Sorry, long non-cocoa post, but maybe there some useful info for someone.

On 7 May 2008, at 18:33, Army Research Lab wrote:
Pay
particular attention to the section titled "HDL and programming languages".
Chip designers have had to contend with these problems for years, and
developed languages for expressing parallelism with implicit threading
already (everything in an HDL is parallel unless you carefully force it to
be sequential).  We should be using ideas from those languages.

As somebody who's day job is writing HDL I'd like to just repeat this for emphasis, but it's not the languages that solves the race conditions, it's the architectures employed by the engineers. I think a lot of the problems software engineers have with with threading come from bad architectures when viewed from a parallel execution point of view.

Locks and Semaphores are the workaround for this, and (good) hardware engineers (almost) never use them.

For example: Pipe-lining. If faced with a set of tasks that need to be performed sequentially on some data blocks a software engineer might decompose the problem like this (MIGHT, I said MIGHT):

(PA means process A, D1 means data block 1)

Thread 1: PA - D1 | PB - D1 | PC - D1 | PD - D1
Thread 2: PA - D2 | PB - D2 | PC - D2 | PD - D2
Thread 3: PA - D3 | PB - D3 | PC - D3 | PD - D3
Thread 4: PA - D4 | PB - D4 | PC - D4 | PD - D4

The thing to note is how each thread is running the same code (which must therefore be re-entrant) on different data.

A Hardware engineer would probably do this:

Thread 1: PA - D1 | PA - D2 | PA - D3 | PA - D4
Thread 2:           PB - D1 | PB - D2 | PB - D3 | PB - D4
Thread 3:                     PC - D1 | PC - D2 | PC - D3 | PC - D4
Thread 4: PD - D1 | PD - D2 | PD - D3 | PD - D4

Note how the data is passed from thread to thread so only one thread owns the data at any time (no locks necessary), and how no process is being run in more than one thread at a time so code doesn't have to worry about being re-entrant.

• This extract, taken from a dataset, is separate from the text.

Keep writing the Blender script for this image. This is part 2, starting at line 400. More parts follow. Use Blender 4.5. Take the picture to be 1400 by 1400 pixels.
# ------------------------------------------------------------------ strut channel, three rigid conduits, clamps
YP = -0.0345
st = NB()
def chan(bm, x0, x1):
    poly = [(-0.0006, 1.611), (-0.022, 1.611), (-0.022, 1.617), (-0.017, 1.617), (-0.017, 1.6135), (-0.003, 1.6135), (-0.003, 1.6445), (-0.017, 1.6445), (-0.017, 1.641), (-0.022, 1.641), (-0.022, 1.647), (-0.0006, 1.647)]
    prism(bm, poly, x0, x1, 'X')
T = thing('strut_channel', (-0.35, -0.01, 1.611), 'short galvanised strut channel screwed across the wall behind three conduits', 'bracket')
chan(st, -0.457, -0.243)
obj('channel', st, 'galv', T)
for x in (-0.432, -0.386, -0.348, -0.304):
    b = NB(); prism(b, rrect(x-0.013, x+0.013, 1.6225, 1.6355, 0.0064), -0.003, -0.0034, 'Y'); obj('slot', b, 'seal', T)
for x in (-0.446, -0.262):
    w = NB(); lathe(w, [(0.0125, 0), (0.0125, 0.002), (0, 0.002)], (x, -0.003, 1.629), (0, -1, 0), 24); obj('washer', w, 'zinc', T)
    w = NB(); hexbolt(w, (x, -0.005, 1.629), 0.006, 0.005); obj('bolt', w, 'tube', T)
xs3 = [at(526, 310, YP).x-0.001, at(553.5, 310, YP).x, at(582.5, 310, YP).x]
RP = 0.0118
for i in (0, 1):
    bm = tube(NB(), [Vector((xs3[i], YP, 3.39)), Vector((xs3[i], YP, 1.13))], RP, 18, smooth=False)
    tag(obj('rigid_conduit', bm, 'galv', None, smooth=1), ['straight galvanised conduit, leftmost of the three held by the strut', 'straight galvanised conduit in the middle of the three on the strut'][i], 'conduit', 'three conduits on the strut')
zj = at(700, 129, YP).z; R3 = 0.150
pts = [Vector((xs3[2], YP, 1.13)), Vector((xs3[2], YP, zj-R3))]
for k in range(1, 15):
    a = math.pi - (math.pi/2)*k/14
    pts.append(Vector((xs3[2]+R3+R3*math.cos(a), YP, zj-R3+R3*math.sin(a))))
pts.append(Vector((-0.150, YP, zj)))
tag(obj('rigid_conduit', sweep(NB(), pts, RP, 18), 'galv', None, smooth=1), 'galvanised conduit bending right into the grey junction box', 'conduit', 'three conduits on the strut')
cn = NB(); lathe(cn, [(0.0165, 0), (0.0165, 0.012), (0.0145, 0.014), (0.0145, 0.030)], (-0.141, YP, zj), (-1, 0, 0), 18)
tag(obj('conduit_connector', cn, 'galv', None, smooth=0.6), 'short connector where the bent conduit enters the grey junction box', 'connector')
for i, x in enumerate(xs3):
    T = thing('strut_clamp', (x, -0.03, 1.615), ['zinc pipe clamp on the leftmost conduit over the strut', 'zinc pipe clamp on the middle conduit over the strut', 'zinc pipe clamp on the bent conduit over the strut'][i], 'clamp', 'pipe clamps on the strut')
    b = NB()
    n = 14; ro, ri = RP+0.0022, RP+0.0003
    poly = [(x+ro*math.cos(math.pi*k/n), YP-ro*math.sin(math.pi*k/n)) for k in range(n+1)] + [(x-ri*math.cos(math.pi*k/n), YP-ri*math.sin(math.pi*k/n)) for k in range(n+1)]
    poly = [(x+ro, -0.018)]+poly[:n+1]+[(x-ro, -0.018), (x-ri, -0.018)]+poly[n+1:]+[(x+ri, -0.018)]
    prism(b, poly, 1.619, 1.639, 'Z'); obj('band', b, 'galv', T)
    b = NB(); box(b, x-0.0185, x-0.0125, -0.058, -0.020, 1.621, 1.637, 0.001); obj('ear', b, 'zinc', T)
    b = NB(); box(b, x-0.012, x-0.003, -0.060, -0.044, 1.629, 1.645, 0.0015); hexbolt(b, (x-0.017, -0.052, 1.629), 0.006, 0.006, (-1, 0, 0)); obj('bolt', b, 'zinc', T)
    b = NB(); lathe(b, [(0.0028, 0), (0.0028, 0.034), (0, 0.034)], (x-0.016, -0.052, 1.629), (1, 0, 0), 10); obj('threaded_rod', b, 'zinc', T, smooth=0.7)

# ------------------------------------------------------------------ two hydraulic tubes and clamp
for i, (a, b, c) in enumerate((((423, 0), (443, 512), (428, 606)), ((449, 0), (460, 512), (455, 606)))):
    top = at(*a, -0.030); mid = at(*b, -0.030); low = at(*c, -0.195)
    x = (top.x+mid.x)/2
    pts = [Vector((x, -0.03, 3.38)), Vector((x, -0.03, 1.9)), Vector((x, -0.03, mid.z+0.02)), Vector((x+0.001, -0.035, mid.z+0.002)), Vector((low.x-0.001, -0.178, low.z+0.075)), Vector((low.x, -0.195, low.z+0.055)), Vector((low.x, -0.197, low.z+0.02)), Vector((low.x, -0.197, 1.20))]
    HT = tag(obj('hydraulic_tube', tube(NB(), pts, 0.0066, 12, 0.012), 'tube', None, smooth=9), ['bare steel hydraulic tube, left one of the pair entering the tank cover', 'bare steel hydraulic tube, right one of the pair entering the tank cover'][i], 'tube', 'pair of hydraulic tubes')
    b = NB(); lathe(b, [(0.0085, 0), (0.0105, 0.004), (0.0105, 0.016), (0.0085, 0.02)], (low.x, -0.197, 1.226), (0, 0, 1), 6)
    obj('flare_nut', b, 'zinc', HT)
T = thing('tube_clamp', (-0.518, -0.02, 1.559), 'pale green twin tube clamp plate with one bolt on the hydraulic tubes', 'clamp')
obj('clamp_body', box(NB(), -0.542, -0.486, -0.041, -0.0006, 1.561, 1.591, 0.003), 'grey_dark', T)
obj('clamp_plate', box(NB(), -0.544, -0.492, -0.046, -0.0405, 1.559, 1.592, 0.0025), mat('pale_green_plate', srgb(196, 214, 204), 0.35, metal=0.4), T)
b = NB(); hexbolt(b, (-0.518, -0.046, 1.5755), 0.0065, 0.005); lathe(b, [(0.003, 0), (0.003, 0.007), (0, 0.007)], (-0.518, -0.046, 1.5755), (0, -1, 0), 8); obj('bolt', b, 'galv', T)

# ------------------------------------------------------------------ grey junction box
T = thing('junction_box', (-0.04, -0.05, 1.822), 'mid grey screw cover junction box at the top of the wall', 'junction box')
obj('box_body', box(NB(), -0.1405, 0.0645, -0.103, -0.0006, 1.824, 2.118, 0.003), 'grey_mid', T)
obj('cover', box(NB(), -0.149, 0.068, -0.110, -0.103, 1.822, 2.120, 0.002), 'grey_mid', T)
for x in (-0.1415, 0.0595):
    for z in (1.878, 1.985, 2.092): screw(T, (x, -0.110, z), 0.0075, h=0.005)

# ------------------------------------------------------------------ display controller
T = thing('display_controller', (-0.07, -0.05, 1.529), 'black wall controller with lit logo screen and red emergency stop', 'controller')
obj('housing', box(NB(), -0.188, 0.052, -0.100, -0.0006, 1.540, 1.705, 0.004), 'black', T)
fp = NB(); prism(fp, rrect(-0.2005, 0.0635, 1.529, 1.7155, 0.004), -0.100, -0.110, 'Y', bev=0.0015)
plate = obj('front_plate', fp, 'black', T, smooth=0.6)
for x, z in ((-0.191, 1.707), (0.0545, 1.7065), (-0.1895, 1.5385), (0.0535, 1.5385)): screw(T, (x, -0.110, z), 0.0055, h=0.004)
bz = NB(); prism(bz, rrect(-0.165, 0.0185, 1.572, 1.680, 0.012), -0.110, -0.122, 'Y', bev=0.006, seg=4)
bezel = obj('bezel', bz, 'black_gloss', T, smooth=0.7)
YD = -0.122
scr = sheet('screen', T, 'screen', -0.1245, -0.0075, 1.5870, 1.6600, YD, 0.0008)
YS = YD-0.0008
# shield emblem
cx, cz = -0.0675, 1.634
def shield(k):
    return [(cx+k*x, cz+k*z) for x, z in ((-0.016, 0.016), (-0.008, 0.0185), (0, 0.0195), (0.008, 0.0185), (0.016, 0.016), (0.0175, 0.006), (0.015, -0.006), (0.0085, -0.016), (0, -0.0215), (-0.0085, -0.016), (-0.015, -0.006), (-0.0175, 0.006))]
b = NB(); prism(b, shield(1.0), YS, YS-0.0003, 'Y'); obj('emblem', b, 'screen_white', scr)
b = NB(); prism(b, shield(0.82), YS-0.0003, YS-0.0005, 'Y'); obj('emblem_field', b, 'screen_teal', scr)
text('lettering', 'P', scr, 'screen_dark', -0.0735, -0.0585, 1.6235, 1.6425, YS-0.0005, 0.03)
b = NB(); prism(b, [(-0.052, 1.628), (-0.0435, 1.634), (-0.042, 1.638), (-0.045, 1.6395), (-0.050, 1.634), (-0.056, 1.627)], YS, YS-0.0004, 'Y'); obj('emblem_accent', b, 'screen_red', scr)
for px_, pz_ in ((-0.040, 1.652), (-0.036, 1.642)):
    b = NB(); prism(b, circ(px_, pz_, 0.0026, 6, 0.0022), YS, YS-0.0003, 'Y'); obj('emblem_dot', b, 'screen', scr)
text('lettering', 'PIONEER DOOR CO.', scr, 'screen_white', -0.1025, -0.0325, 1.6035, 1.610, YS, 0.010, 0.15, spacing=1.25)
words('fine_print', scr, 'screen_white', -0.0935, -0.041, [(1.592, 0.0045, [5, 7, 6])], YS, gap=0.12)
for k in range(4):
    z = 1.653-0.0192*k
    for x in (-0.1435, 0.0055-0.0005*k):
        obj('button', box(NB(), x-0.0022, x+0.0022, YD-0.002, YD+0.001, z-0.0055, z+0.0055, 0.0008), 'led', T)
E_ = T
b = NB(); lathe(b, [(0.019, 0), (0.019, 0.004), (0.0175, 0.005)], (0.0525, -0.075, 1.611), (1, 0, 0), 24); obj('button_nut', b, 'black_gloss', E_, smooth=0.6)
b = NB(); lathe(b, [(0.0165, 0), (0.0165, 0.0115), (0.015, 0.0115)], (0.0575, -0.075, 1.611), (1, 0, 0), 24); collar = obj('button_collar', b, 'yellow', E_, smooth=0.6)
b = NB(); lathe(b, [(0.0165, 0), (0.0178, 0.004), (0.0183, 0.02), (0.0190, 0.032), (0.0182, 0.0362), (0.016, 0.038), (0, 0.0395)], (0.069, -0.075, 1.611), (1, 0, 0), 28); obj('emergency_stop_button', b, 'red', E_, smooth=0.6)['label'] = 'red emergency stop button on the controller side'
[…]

Granted there's a start-up / shut-down cost where full parallelism isn't achieved (which is overwhelming in this example, but give it more data blocks and it becomes negligible), and this doesn't work for all problems, but it's a useful pattern for data-processing. The other thing is to make sure that you're stages are of similar complexity, as the slowest stage will define the performance of the system.

Passing the ownership of data from thread to thread would be done with FIFOs which can also be written without locks, with some care. (e.g. http://msmvps.com/blogs/vandooren/archive/2007/01/05/creating-a-thread-safe-producer-consumer-queue-in-c-without-using-locks.aspx , but read the comments esp. w.r.t out of order execution).

Yes there can be issues with something like this in software (passing data between NUMA processors and non-shared caches), but believe me... It's makes code far, far, far easier to read, write and DEBUG (unit tests for each stage).